-------- DATA BLOCK --------
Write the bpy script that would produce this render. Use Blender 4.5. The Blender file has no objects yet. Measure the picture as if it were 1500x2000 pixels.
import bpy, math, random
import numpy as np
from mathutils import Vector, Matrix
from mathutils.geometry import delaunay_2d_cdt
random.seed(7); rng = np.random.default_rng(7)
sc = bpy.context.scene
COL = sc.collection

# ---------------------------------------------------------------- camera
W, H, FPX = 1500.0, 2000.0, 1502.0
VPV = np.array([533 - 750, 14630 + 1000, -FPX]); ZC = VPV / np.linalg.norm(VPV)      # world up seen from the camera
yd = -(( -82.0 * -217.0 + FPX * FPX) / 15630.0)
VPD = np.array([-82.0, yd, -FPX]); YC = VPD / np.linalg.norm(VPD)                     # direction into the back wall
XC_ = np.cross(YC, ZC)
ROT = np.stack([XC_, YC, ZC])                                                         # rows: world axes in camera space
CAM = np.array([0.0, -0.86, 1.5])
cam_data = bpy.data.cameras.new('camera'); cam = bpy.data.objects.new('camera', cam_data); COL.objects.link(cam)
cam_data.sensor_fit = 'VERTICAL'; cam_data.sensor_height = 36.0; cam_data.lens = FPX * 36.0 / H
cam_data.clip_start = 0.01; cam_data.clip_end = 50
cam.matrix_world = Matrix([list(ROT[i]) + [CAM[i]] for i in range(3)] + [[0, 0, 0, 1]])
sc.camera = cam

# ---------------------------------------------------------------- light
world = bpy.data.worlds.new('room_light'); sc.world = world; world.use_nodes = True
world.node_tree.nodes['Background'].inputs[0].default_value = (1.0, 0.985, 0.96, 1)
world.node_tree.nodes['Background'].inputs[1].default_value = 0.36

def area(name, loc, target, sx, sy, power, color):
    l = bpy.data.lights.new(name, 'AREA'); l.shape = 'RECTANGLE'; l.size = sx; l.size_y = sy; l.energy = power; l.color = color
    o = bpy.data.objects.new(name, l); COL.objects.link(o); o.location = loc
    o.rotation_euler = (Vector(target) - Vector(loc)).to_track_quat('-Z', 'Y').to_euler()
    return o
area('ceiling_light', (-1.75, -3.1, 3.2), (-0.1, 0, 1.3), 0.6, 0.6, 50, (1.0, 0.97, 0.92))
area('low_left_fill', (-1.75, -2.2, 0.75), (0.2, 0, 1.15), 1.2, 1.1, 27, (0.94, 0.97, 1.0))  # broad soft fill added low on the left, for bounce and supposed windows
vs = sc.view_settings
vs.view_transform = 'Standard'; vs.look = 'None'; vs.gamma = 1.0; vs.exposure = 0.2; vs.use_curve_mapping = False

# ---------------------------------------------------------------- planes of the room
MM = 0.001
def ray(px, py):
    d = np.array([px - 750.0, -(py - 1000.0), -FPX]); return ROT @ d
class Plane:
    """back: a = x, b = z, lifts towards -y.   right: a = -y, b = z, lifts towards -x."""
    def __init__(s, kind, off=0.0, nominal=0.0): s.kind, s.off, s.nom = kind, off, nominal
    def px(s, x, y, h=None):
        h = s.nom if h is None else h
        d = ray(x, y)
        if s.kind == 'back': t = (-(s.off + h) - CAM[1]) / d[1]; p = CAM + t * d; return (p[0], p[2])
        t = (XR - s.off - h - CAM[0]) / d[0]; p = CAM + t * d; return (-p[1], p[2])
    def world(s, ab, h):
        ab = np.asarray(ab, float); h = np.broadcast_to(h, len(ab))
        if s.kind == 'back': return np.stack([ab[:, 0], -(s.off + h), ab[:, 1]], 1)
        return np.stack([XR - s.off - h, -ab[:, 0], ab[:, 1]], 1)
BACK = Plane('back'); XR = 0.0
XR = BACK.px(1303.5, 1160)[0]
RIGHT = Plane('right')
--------
Transcribe the material above word for word.

FINISHED EXERCISE>
Write the bpy script that would produce this render. Use Blender 4.5. The Blender file has no objects yet. Measure the picture as if it were 1500x2000 pixels.
import bpy, math, random
import numpy as np
from mathutils import Vector, Matrix
from mathutils.geometry import delaunay_2d_cdt
random.seed(7); rng = np.random.default_rng(7)
sc = bpy.context.scene
COL = sc.collection

# ---------------------------------------------------------------- camera
W, H, FPX = 1500.0, 2000.0, 1502.0
VPV = np.array([533 - 750, 14630 + 1000, -FPX]); ZC = VPV / np.linalg.norm(VPV)      # world up seen from the camera
yd = -(( -82.0 * -217.0 + FPX * FPX) / 15630.0)
VPD = np.array([-82.0, yd, -FPX]); YC = VPD / np.linalg.norm(VPD)                     # direction into the back wall
XC_ = np.cross(YC, ZC)
ROT = np.stack([XC_, YC, ZC])                                                         # rows: world axes in camera space
CAM = np.array([0.0, -0.86, 1.5])
cam_data = bpy.data.cameras.new('camera'); cam = bpy.data.objects.new('camera', cam_data); COL.objects.link(cam)
cam_data.sensor_fit = 'VERTICAL'; cam_data.sensor_height = 36.0; cam_data.lens = FPX * 36.0 / H
cam_data.clip_start = 0.01; cam_data.clip_end = 50
cam.matrix_world = Matrix([list(ROT[i]) + [CAM[i]] for i in range(3)] + [[0, 0, 0, 1]])
sc.camera = cam

# ---------------------------------------------------------------- light
world = bpy.data.worlds.new('room_light'); sc.world = world; world.use_nodes = True
world.node_tree.nodes['Background'].inputs[0].default_value = (1.0, 0.985, 0.96, 1)
world.node_tree.nodes['Background'].inputs[1].default_value = 0.36

def area(name, loc, target, sx, sy, power, color):
    l = bpy.data.lights.new(name, 'AREA'); l.shape = 'RECTANGLE'; l.size = sx; l.size_y = sy; l.energy = power; l.color = color
    o = bpy.data.objects.new(name, l); COL.objects.link(o); o.location = loc
    o.rotation_euler = (Vector(target) - Vector(loc)).to_track_quat('-Z', 'Y').to_euler()
    return o
area('ceiling_light', (-1.75, -3.1, 3.2), (-0.1, 0, 1.3), 0.6, 0.6, 50, (1.0, 0.97, 0.92))
area('low_left_fill', (-1.75, -2.2, 0.75), (0.2, 0, 1.15), 1.2, 1.1, 27, (0.94, 0.97, 1.0))  # broad soft fill added low on the left, for bounce and supposed windows
vs = sc.view_settings
vs.view_transform = 'Standard'; vs.look = 'None'; vs.gamma = 1.0; vs.exposure = 0.2; vs.use_curve_mapping = False

# ---------------------------------------------------------------- planes of the room
MM = 0.001
def ray(px, py):
    d = np.array([px - 750.0, -(py - 1000.0), -FPX]); return ROT @ d
class Plane:
    """back: a = x, b = z, lifts towards -y.   right: a = -y, b = z, lifts towards -x."""
    def __init__(s, kind, off=0.0, nominal=0.0): s.kind, s.off, s.nom = kind, off, nominal
    def px(s, x, y, h=None):
        h = s.nom if h is None else h
        d = ray(x, y)
        if s.kind == 'back': t = (-(s.off + h) - CAM[1]) / d[1]; p = CAM + t * d; return (p[0], p[2])
        t = (XR - s.off - h - CAM[0]) / d[0]; p = CAM + t * d; return (-p[1], p[2])
    def world(s, ab, h):
        ab = np.asarray(ab, float); h = np.broadcast_to(h, len(ab))
        if s.kind == 'back': return np.stack([ab[:, 0], -(s.off + h), ab[:, 1]], 1)
        return np.stack([XR - s.off - h, -ab[:, 0], ab[:, 1]], 1)
BACK = Plane('back'); XR = 0.0
XR = BACK.px(1303.5, 1160)[0]
RIGHT = Plane('right')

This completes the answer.